Muslims, however, have mostly voted for radical Islamist governments, wrecking Obama’s 2009 plans for a “New Beginning” in U.S.-Arab relations.

“I have come here to seek a new beginning between the United States and Muslims around the world… based upon the truth that America and Islam are not exclusive, and need not be in competition” Obama declared in his June 2009 speech announcing the new policy. “Instead, they overlap, and share common principles – principles of justice and progress; tolerance and the dignity of all human beings,” Obama claimed.

The policy turnaround came Sept. 12, following the unexpected embassy attacks and sharp criticism from Romney.

Late on Sept. 11, Romney said the administration “sympathized” the Islamists who rioted at the Cairo embassy, while claiming they were angered by the 13-minute California-produced video.

Romney’s criticism focused on a statement from the Cairo embassy, which sought to fend off the rioters by claiming that “we firmly reject the actions by those who abuse the universal right of free speech to hurt the religious beliefs of others.”

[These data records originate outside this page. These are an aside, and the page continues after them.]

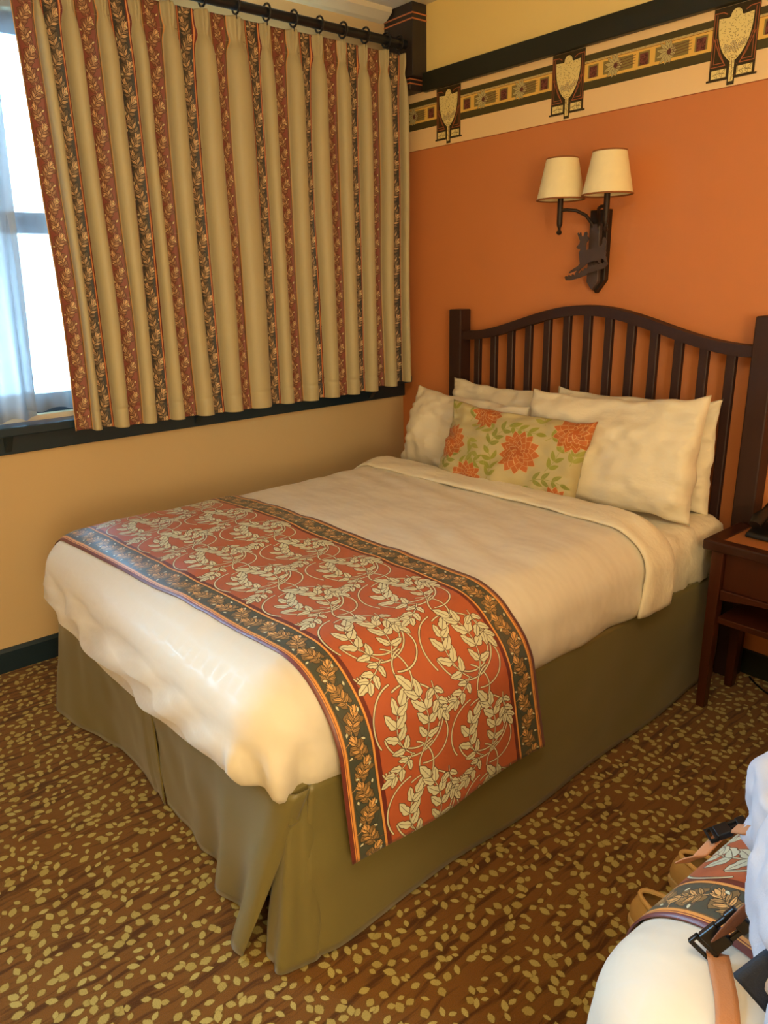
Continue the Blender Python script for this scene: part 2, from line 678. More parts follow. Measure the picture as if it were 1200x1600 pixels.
def frieze_image():
    W, H = .6715, .122
    olive, gold, tan = (84, 76, 44), (250, 204, 104), (150, 132, 76)
    cv = Canvas(W, H, 2400, olive, (True, False))
    cv.rect(-.01, .029, W + .01, .100, gold)
    cv.rect(-.01, .094, W + .01, .100, (214, 190, 130))
    cv.rect(-.01, .091, W + .01, .0928, (140, 84, 40))
    r = np.random.RandomState(2)
    for k in range(150):
        cv.disc(r.uniform(0, W), r.uniform(.0952, .0992), .0008, (120, 100, 60), 6)
    mar, line = (110, 62, 52), (70, 34, 30)
    x = .165 / 2 + .012
    seq = [('s', .046), ('l', .128), ('s', .046), ('l', .128), ('s', .046)]
    gap = (W - .165 - .024 - sum(b for a, b in seq)) / 4
    for kd, wd in seq:
        y0, y1 = .039, .084
        if kd == 's':
            cv.rect(x, y0, x + wd, y1, tan)
            cv.rect(x + .006, y0, x + wd - .006, y1 - .006, mar)
            for k in range(26):
                cv.disc(x + r.uniform(.008, wd - .008), r.uniform(y0 + .003, y1 - .01), .0032, (136, 78, 66), 8)
                cv.disc(x + r.uniform(.008, wd - .008), r.uniform(y0 + .003, y1 - .01), .0016, line, 8)
        else:
            cv.rect(x, y0, x + wd, y1, tan)
            fx, fy = x + wd * .42, (y0 + y1) / 2
            for k in range(13):
                a = 2 * PI * k / 13
                q = .052 if math.cos(a) < .5 else .03
                leaf(cv, fx, fy, a, q * (.7 + .3 * abs(math.cos(a))), .015, (212, 198, 138), line, .0009)
            for k in range(4):
                cv.stroke([(fx, fy + (k - 1.5) * .006), (fx + .03, fy + (k - 1.5) * .009), (x + wd + .01, fy + (k - 1) * .009)], .0018, mar)
            cv.disc(fx, fy, .009, mar)
        x += wd + gap
    return cv.image('frieze_print'), W, H


def shield_image():
    W, H = .176, .236
    olive, cop, cream = (66, 54, 32), (186, 106, 66), (250, 230, 156)
    cv = Canvas(W, H, 3200, olive, (False, False))
    c = W / 2
    z0 = .062
    for s in (-1, 1):
        for o, wd in ((0, .0026), (.009, .0022)):
            pts = [(c + s * .074 - s * o, H - .014 - o * .6), (c + s * .074 - s * o, z0 + o), (c + s * (.024 + o * .6), z0 + o)]
            cv.stroke(pts, wd, cop)
            cv.stroke([(c + s * (.024 + o * .6), z0 + o), (c + s * .045, z0 + .03 + o), (c + s * (.070 - o), z0 + .085)], wd, cop)
        cv.stroke([(c + s * .074, H - .014), (c + s * .045, H - .015), (c + s * .032, H - .022)], .003, cop)
    pts = []
    for k in range(25):
        t = k / 24
        pts.append((c + .060 * (1 - (1 - t) ** 2.4), .066 + .140 * t ** 1.25))
    top = [(c + .060, H - .030), (c + .024, H - .033)] + arc_pts(c, H - .030, .020, 0, PI, 14) + [(c - .024, H - .033), (c - .060, H - .030)]
    outl = pts + top + [(2 * c - x, y) for x, y in pts[::-1]]
    cv.poly(outl, cream)
    cv.stroke(outl + outl[:1], .0022, (44, 34, 18))
    r = np.random.RandomState(4)
    for k in range(260):
        t = r.rand()
        x, y = c + r.uniform(-1, 1) * .056 * (1 - (1 - t) ** 2.4), .070 + .130 * t ** 1.25
        a = r.uniform(0, PI)
        cv.stroke([(x, y), (x + .0022 * math.cos(a), y + .0022 * math.sin(a))], .0013, (140, 108, 52))
    for k in range(16):
        cv.disc(c + r.uniform(-.014, .014), H - .030 + r.uniform(-.01, .014), .0011, (140, 108, 52), 6)
    # a small garland of blossoms across the middle of the shield
    for i, (dx, dy) in enumerate(((-.026, .115), (-.012, .109), (.004, .108), (.02, .113), (.034, .122), (-.002, .122))):
        for k in range(6):
            leaf(cv, c + dx, dy, 2 * PI * k / 6 + i, .0105, .0062, (236, 216, 156), (92, 66, 60), .0008, 0, 0, False)
        cv.disc(c + dx, dy, .0022, (190, 150, 80))
    for s in (-1, 1):
        x0, x1 = sorted((c + s * .018, c + s * .070))
        cv.rect(x0, .026, x1, .052, cream)
        cv.stroke([(x0 + .004, .036), (x0 + .024, .042), (x1 - .004, .036)], .0014, (92, 66, 40))
        for k in range(4):
            leaf(cv, x0 + .012 + .009 * k, .039, (1 if k % 2 else -1) * .9, .014, .007, cream, (92, 66, 40), .0009, 0, 0, False)
    cv.rect(c - .008, .010, c + .008, .078, cream)
    cv.stroke(arc_pts(c, .044, .022, -PI * .4, PI * .4, 8), .0011, (150, 84, 50))
    cv.stroke([(c, .014), (c + .003, .04), (c - .002, .074)], .0014, (110, 70, 40))
    for k in range(5):
        leaf(cv, c, .02 + .011 * k, PI / 2 + (1 if k % 2 else -1) * .7, .011, .005, cream, (110, 70, 40), .0008, 0, 0, False)
    return cv.image('shield_print'), W, H


# ------------------------------------------------------------------ materials
def carpet_material():
    t = NT('carpet')
    o = t.obj()
    # streaks running along the window wall
    wob = t.noise(7, 2)
    st = t.n('ShaderNodeTexNoise')
    st.inputs['Scale'].default_value = 1.0
    st.inputs['Detail'].default_value = 2.0
    mp = t.n('ShaderNodeMapping')
    mp.inputs['Scale'].default_value = (58, 5, 1)
    mp.inputs['Rotation'].default_value = (0, 0, .05)
    dis = t.n('ShaderNodeMix', data_type='VECTOR')
    dis.inputs[0].default_value = .035
    t.l(o, dis.inputs[4])
    nz = t.n('ShaderNodeTexNoise')
    nz.inputs['Scale'].default_value = 9
    t.l(o, nz.inputs['Vector'])
    t.l(nz.outputs[1], dis.inputs[5])
    t.l(dis.outputs[1], mp.inputs['Vector'])
    t.l(mp.outputs[0], st.inputs['Vector'])
    r = t.n('ShaderNodeValToRGB')
    r.color_ramp.elements[0].position = .36
    r.color_ramp.elements[0].color = srgb((84, 49, 14))
    r.color_ramp.elements[1].position = .50
    r.color_ramp.elements[1].color = srgb((124, 82, 32))
    t.l(st.outputs[0], r.inputs[0])
    base = r.outputs[0]
    col = base
    leafc = srgb((190, 174, 104))
    halo = srgb((104, 84, 24))
    for (sc, off, a, b) in ((30.0, (0, 0, 0), .0138, .0088), (17.0, (3.37, 1.71, 0), .0128, .0084)):
        mp2 = t.n('ShaderNodeMapping')
        mp2.inputs['Location'].default_value = off
        t.l(o, mp2.inputs['Vector'])
        flat = t.n('ShaderNodeVectorMath', operation='MULTIPLY')
        t.l(mp2.outputs[0], flat.inputs[0])
        flat.inputs[1].default_value = (1, 1, 0)
        vo = t.n('ShaderNodeTexVoronoi', voronoi_dimensions='2D', feature='F1')
        vo.inputs['Scale'].default_value = sc
        vo.inputs['Randomness'].default_value = .72
        t.l(flat.outputs[0], vo.inputs['Vector'])
        sub = t.n('ShaderNodeVectorMath', operation='SUBTRACT')
        t.l(flat.outputs[0], sub.inputs[0])
        t.l(vo.outputs['Position'], sub.inputs[1])
        sep = t.n('ShaderNodeSeparateColor')
        t.l(vo.outputs['Color'], sep.inputs[0])
        rot = t.n('ShaderNodeVectorRotate', rotation_type='Z_AXIS')
        t.l(sub.outputs[0], rot.inputs['Vector'])
        t.l(t.math('MULTIPLY', sep.outputs[0], 6.283), rot.inputs['Angle'])
        sx = t.n('ShaderNodeSeparateXYZ')
        t.l(rot.outputs[0], sx.inputs[0])
        size = t.math('MULTIPLY_ADD', sep.outputs[1], .55, .62)
        fat = t.math('MULTIPLY_ADD', sep.outputs[2], .5, .75)
        lx = t.math('DIVIDE', sx.outputs[0], t.math('MULTIPLY', size, a))
        ly = t.math('DIVIDE', sx.outputs[1], t.math('MULTIPLY', t.math('MULTIPLY', size, fat), b))
        d = t.math('ADD', t.math('ABSOLUTE', ly), t.math('POWER', t.math('ABSOLUTE', lx), 2.0))
        d = t.math('ADD', d, t.math('MULTIPLY_ADD', t.noise(260, 1), .5, -.25))
        mk = t.n('ShaderNodeMapRange')
        mk.inputs[1].default_value = .86
        mk.inputs[2].default_value = 1.06
        mk.inputs[3].default_value = 1
        mk.inputs[4].default_value = 0
        t.l(d, mk.inputs[0])
        if off[0]:
            keep = t.math('LESS_THAN', t.math('FRACT', t.math('MULTIPLY', sep.outputs[1], 7.3)), .35)
        else:
            keep = t.math('LESS_THAN', t.math('FRACT', t.math('MULTIPLY', sep.outputs[1], 7.3)), .93)
        mh = t.n('ShaderNodeMapRange')
        mh.inputs[1].default_value = .9
        mh.inputs[2].default_value = 1.7
        mh.inputs[3].default_value = .5
        mh.inputs[4].default_value = 0
        t.l(d, mh.inputs[0])
        col = t.mix(t.math('MULTIPLY', mh.outputs[0], keep), col, halo)
        lc = t.mix(sep.outputs[2], leafc, srgb((174, 154, 84)))
        col = t.mix(t.math('MULTIPLY', mk.outputs[0], keep), col, lc)
    pile = t.noise(420, 2)
    nd = t.n('ShaderNodeMix', data_type='RGBA', blend_type='MULTIPLY')
    nd.inputs[0].default_value = 1.0
    t.l(col, nd.inputs[6])
    t.l(t.mix(pile, (.62, .62, .62, 1), (1.25, 1.25, 1.25, 1)), nd.inputs[7])
    t.l(nd.outputs[2], t.b.inputs['Base Color'])
    t.b.inputs['Roughness'].default_value = .95
    t.b.inputs['Specular IOR Level'].default_value = .1
    t.b.inputs['Sheen Weight'].default_value = .15
    t.bump(pile, .6, .004)
    return t.m


def back_wall_material():
    t = NT('painted_back_wall')
    sx = t.n('ShaderNodeSeparateXYZ')
    t.l(t.obj(), sx.inputs[0])
    z = sx.outputs[2]
    nz = t.noise(3, 2)
    orange = t.mix(nz, srgb((212, 130, 74)), srgb((218, 136, 80)))
    peach = t.mix(nz, srgb((252, 214, 158)), srgb((254, 220, 164)))
    cream = t.mix(nz, srgb((255, 226, 148)), srgb((255, 230, 154)))
    line = srgb((150, 70, 26))
    c = t.mix(t.math('GREATER_THAN', z, 2.0935), orange, line)
    c = t.mix(t.math('GREATER_THAN', z, 2.0965), c, peach)
    c = t.mix(t.math('GREATER_THAN', z, 2.38), c, cream)
    t.l(c, t.b.inputs['Base Color'])
    t.b.inputs['Roughness'].default_value = .62
    t.bump(t.noise(160, 2), .12, .002)
    return t.m


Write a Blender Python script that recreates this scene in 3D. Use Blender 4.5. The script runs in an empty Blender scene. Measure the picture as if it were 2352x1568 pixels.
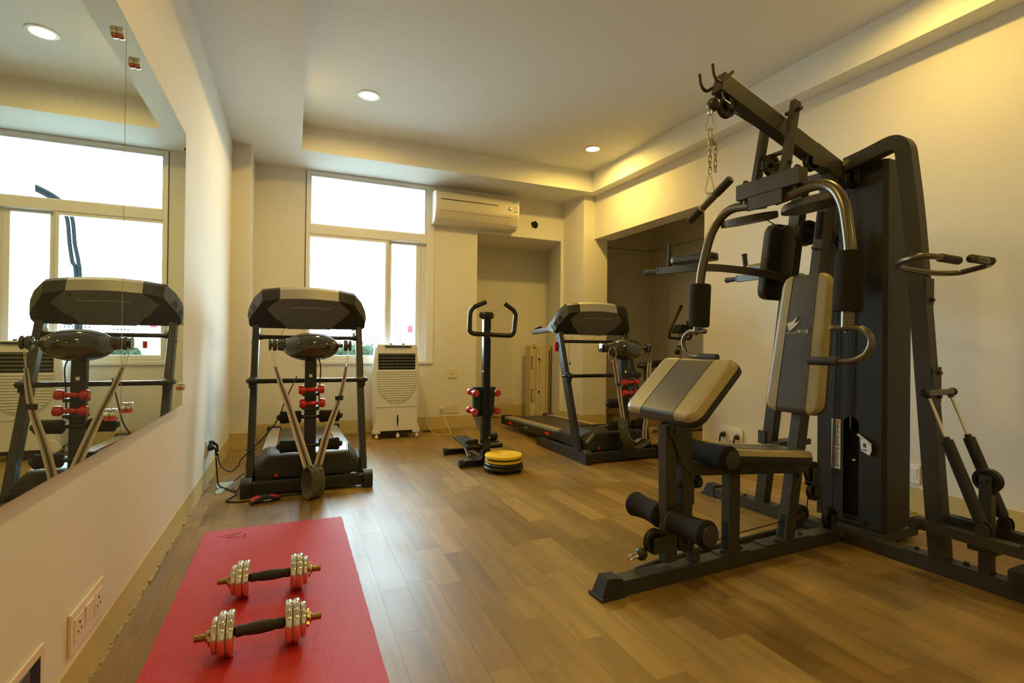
import bpy, bmesh, math, random
from mathutils import Vector, Matrix, noise
random.seed(7)
V = Vector
PI = math.pi
scene = bpy.context.scene
COL = scene.collection

# ------------------------------------------------------------------ camera, sky, exposure
yaw, pit, rol = 0.401434, 0.0059113, 0.0112156
fw = V((math.sin(yaw)*math.cos(pit), math.cos(yaw)*math.cos(pit), math.sin(pit)))
rt = V((math.cos(yaw), -math.sin(yaw), 0)); up = rt.cross(fw)
r2 = rt*math.cos(rol)+up*math.sin(rol); u2 = up*math.cos(rol)-rt*math.sin(rol)
cam = bpy.data.cameras.new('camera'); cam.sensor_width = 36; cam.lens = 36*1178.3/2352
cam.clip_start = 0.05; cam.clip_end = 3000
co = bpy.data.objects.new('camera', cam); COL.objects.link(co)
m = Matrix.Identity(4)
for i in range(3):
    m[i][0] = r2[i]; m[i][1] = u2[i]; m[i][2] = -fw[i]
m[2][3] = 1.0
co.matrix_world = m
scene.camera = co

world = bpy.data.worlds.new('sky'); scene.world = world; world.use_nodes = True
wn = world.node_tree; wn.nodes.clear()
wo = wn.nodes.new('ShaderNodeOutputWorld'); bg = wn.nodes.new('ShaderNodeBackground')
bg.inputs[0].default_value = (0.69, 0.87, 1.0, 1); bg.inputs[1].default_value = 30.0   # bright overcast sky
wn.links.new(bg.outputs[0], wo.inputs[0])

LAMP_POWER = 26.0
LAMP_COLOR = (1.0, 0.66, 0.135)
scene.view_settings.view_transform = 'Standard'
scene.view_settings.look = 'None'
scene.view_settings.gamma = 1
scene.view_settings.use_curve_mapping = False
scene.view_settings.exposure = -0.20

# sky portal in the window opening (guides sampling of the daylight, gives no light of its own)
pl = bpy.data.lights.new('window_portal', 'AREA'); pl.shape = 'RECTANGLE'; pl.size = 1.34; pl.size_y = 2.02
pl.cycles.is_portal = True
po = bpy.data.objects.new('window_portal', pl); COL.objects.link(po)
po.location = (0.775, 6.0, 1.81); po.rotation_euler = (-PI/2, 0, 0)

# ------------------------------------------------------------------ materials
def mat(name, col, rough=0.5, metal=0.0, spec=0.5, bump=None, var=None, emit=None, trans=0, coat=0, alpha=None):
    """bump=(scale,strength,distance)  var=(scale,amount) soft colour variation of the surface itself"""
    mt = bpy.data.materials.new(name); mt.use_nodes = True
    nt = mt.node_tree; b = nt.nodes['Principled BSDF']
    b.inputs['Base Color'].default_value = (*col, 1); b.inputs['Roughness'].default_value = rough
    b.inputs['Metallic'].default_value = metal; b.inputs['Specular IOR Level'].default_value = spec
    b.inputs['Coat Weight'].default_value = coat; b.inputs['Coat Roughness'].default_value = 0.08
    if trans: b.inputs['Transmission Weight'].default_value = trans
    tc = nt.nodes.new('ShaderNodeTexCoord')
    if var:
        n = nt.nodes.new('ShaderNodeTexNoise'); n.inputs['Scale'].default_value = var[0]; n.inputs['Detail'].default_value = 4
        mx = nt.nodes.new('ShaderNodeMix'); mx.data_type = 'RGBA'
        mx.inputs[6].default_value = (*[c*(1-var[1]) for c in col], 1); mx.inputs[7].default_value = (*[min(1, c*(1+var[1])) for c in col], 1)
        nt.links.new(tc.outputs['Object'], n.inputs['Vector']); nt.links.new(n.outputs['Fac'], mx.inputs[0])
        nt.links.new(mx.outputs[2], b.inputs['Base Color'])
    if bump:
        n = nt.nodes.new('ShaderNodeTexNoise'); n.inputs['Scale'].default_value = bump[0]; n.inputs['Detail'].default_value = 3
        bp = nt.nodes.new('ShaderNodeBump'); bp.inputs['Strength'].default_value = bump[1]; bp.inputs['Distance'].default_value = bump[2]
        nt.links.new(tc.outputs['Object'], n.inputs['Vector']); nt.links.new(n.outputs['Fac'], bp.inputs['Height'])
        nt.links.new(bp.outputs[0], b.inputs['Normal'])
    if emit:
        b.inputs['Emission Color'].default_value = (*emit[0], 1); b.inputs['Emission Strength'].default_value = emit[1]
    return mt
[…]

In fact, the riot had been planned earlier by supporters of the so-called “Blind Sheikh,” who was given a life sentence after being convicted of terror conspiracy in 1995.

Egypt’s new president, Mohamed Morsi, has also called publicly for the release of the so-called sheikh, Omar Abdel-Rahman.

Obama echoed this statement in a Rose Garden speech early on Sept. 12, saying “since our founding, the U.S. has been a nation that respects all faiths and rejects all effort to denigrate the religious beliefs of others.”

However, Obama reversed his position that afternoon, telling a CBS reporter that “we believe in the First Amendment… [which] is one of the hallmarks of our Constitution that I’m sworn to uphold, and so we are always going to uphold the rights for individuals to speak their mind.”

In her Sept. 13 statement to likely audiences in the Arab world, Clinton balanced her defense of the First Amendment by criticizing the crude satire, which reprises conventional Islamic stories about Muhammad’s life, including his killing of an old poetess, his marriage to his adopted son’s wife, his polygamy, and his endorsement of slavery, raids and killings.

“I know it is hard for some people to understand why the United States cannot or does not just prevent these kinds of reprehensible videos from ever seeing the light of day,” said Clinton, who is a progressive feminist.

“Let me state very clearly — and I hope it is obvious — that the United States government had absolutely nothing to do with this video,” she said. “We absolutely reject its content and message. America’s commitment to religious tolerance goes back to the very beginning of our nation.”

The administration’s two-sided stance matches the approach taken by George W. Bush, whose deputies also championed the First Amendment while criticizing U.S. speech that angered some Muslims.

In 2006, for example, some Muslim imams spurred deadly riots while trying to intimidate a Danish newspaper — and the nation’s news industry — after it published satirical cartoons about Islam.

“We vigorously defend the right of individuals to express points of view,” said Bush’s State Department spokesman, Sean McCormack, who also said, “we find [the cartoons] offensive, and we certainly understand why Muslims would find these images offensive.”

However, the Islamists’ intimidation was largely successful. Few publications in Denmark or outside republished the satirical cartoons, and the Danish government pressured media outlets to apologize, following threats of an Arab economic boycott of Danish products.